Dataset extract
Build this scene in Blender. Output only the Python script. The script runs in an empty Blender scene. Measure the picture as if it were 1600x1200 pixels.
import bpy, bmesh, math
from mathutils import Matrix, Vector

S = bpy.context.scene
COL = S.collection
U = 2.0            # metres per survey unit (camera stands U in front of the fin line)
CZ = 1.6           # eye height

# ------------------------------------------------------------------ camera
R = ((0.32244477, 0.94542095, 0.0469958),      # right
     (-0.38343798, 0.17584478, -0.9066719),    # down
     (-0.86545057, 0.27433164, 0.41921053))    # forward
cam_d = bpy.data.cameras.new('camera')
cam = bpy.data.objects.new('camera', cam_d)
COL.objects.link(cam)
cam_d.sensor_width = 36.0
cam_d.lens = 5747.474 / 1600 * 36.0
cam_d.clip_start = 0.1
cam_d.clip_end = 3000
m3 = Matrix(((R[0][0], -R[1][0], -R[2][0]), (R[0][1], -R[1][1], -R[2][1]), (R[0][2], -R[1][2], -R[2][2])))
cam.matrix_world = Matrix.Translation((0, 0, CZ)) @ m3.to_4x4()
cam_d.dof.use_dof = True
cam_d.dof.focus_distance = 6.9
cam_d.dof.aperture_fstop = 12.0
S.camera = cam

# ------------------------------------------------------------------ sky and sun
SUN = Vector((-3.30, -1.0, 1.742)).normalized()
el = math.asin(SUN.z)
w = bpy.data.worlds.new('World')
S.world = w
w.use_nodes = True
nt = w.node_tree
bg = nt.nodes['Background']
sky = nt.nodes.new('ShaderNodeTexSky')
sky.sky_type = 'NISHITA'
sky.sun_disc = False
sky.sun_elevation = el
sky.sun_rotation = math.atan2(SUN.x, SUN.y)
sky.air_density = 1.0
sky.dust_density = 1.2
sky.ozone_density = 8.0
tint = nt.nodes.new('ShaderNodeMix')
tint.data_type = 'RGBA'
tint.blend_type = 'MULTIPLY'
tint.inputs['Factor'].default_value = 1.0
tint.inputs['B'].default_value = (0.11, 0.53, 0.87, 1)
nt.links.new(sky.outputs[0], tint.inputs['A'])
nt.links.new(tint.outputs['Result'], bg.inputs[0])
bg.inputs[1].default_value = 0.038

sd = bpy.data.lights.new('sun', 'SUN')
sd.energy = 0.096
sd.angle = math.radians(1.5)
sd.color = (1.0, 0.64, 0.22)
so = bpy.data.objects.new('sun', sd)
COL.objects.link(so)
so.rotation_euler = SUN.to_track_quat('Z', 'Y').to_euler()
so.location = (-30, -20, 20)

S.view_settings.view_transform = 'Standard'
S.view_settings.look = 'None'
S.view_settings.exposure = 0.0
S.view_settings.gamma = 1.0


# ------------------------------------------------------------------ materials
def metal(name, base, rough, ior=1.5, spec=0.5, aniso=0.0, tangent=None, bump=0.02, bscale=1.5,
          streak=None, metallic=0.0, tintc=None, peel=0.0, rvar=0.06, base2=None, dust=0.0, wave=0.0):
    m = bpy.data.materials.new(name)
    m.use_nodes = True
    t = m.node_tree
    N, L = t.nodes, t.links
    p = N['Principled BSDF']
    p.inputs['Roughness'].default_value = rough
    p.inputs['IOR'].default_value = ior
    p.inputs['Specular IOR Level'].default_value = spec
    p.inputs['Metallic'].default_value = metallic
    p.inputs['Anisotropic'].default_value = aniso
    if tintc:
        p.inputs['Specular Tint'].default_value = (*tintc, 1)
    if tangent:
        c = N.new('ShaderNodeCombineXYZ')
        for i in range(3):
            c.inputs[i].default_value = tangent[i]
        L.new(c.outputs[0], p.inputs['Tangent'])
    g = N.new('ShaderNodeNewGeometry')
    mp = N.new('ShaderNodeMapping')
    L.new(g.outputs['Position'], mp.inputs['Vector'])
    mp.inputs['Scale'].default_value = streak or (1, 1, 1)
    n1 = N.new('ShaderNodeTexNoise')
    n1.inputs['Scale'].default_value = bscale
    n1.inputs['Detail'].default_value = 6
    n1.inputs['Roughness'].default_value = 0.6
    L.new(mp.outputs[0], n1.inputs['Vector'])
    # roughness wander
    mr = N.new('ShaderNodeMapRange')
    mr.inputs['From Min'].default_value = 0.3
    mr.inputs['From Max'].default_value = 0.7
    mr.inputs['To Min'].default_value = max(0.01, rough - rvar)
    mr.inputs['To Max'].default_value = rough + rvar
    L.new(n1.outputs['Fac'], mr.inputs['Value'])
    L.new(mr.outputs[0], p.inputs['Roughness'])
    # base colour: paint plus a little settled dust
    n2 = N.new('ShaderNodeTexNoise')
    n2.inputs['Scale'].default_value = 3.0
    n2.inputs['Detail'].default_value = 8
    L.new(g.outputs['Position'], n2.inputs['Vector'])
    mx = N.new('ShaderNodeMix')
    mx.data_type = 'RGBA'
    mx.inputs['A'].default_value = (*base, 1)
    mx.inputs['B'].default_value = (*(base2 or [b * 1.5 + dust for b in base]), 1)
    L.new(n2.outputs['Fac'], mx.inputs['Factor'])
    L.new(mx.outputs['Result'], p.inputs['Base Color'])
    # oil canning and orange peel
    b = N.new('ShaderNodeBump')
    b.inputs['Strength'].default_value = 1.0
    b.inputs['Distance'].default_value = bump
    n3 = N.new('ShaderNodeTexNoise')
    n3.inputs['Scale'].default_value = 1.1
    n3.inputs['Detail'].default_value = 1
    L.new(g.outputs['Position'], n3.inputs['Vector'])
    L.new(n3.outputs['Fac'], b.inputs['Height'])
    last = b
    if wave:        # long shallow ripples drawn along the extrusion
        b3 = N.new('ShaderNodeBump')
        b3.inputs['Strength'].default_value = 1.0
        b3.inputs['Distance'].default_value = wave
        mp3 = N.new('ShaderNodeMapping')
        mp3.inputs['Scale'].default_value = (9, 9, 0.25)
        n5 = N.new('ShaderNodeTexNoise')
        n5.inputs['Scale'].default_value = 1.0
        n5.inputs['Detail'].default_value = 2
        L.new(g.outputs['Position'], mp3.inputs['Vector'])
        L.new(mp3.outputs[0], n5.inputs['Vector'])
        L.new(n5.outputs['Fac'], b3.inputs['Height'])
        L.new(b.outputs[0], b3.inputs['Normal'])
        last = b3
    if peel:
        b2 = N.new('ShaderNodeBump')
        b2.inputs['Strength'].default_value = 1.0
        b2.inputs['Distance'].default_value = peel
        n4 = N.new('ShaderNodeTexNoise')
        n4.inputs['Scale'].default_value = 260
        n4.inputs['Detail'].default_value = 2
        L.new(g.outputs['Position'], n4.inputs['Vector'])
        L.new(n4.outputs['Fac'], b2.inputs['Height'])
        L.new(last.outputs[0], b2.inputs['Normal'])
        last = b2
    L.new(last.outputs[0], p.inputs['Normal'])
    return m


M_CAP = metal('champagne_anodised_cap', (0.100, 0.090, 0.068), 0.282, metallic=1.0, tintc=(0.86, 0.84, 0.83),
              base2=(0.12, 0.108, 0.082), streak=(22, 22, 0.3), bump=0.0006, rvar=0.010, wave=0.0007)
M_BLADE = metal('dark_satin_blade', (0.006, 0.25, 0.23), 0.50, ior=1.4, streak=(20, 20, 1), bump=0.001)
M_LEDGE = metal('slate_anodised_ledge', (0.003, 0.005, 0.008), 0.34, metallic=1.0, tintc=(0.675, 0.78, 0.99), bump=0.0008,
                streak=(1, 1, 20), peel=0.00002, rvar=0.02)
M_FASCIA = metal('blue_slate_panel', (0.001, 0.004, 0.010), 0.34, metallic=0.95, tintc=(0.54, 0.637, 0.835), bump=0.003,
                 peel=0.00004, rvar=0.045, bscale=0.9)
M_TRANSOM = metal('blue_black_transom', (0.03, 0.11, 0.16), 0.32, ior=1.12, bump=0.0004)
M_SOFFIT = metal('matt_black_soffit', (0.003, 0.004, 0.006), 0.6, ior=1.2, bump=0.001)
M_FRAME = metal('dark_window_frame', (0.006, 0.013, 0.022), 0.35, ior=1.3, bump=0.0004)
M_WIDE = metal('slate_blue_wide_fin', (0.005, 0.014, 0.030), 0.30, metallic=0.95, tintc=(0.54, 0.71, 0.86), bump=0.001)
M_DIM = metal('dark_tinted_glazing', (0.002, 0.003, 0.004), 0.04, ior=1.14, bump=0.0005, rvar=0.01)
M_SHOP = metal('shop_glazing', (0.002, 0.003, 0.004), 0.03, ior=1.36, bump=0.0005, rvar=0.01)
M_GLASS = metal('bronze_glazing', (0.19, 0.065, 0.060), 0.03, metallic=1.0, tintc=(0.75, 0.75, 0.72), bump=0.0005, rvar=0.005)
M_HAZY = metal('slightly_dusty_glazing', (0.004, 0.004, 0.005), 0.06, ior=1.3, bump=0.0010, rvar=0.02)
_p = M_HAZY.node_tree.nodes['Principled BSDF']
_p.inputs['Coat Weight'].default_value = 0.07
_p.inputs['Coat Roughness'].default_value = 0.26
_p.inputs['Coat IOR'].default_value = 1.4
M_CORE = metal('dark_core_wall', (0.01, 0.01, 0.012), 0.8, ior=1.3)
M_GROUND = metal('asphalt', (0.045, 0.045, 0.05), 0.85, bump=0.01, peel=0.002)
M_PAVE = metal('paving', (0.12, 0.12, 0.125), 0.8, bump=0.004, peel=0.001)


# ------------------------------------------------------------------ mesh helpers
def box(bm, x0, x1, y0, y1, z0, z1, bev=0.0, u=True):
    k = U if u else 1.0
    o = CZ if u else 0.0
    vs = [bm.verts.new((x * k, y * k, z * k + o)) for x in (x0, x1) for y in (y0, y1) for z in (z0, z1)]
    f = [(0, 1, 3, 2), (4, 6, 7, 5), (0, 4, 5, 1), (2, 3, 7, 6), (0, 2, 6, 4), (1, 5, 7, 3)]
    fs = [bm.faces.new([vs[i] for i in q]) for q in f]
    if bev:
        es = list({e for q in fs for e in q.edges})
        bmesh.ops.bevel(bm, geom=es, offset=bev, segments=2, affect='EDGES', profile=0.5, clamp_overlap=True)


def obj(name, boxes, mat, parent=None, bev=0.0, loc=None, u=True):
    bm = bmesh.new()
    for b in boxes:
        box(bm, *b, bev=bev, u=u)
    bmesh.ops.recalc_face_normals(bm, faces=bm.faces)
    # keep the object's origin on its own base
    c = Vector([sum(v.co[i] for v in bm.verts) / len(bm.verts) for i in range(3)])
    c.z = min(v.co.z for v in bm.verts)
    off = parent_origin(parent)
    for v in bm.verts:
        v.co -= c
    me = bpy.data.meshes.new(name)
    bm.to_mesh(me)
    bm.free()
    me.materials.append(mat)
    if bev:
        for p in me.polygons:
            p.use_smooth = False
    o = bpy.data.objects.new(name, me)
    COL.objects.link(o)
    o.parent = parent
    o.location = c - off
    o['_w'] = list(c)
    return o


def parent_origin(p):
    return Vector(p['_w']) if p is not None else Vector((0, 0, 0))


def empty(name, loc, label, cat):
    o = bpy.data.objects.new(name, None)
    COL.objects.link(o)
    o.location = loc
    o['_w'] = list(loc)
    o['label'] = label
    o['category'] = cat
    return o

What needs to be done
Repeat the material word for word from its opening line up to and including the line containing "S.camera = cam".

Answer
Build this scene in Blender. Output only the Python script. The script runs in an empty Blender scene. Measure the picture as if it were 1600x1200 pixels.
import bpy, bmesh, math
from mathutils import Matrix, Vector

S = bpy.context.scene
COL = S.collection
U = 2.0            # metres per survey unit (camera stands U in front of the fin line)
CZ = 1.6           # eye height

# ------------------------------------------------------------------ camera
R = ((0.32244477, 0.94542095, 0.0469958),      # right
     (-0.38343798, 0.17584478, -0.9066719),    # down
     (-0.86545057, 0.27433164, 0.41921053))    # forward
cam_d = bpy.data.cameras.new('camera')
cam = bpy.data.objects.new('camera', cam_d)
COL.objects.link(cam)
cam_d.sensor_width = 36.0
cam_d.lens = 5747.474 / 1600 * 36.0
cam_d.clip_start = 0.1
cam_d.clip_end = 3000
m3 = Matrix(((R[0][0], -R[1][0], -R[2][0]), (R[0][1], -R[1][1], -R[2][1]), (R[0][2], -R[1][2], -R[2][2])))
cam.matrix_world = Matrix.Translation((0, 0, CZ)) @ m3.to_4x4()
cam_d.dof.use_dof = True
cam_d.dof.focus_distance = 6.9
cam_d.dof.aperture_fstop = 12.0
S.camera = cam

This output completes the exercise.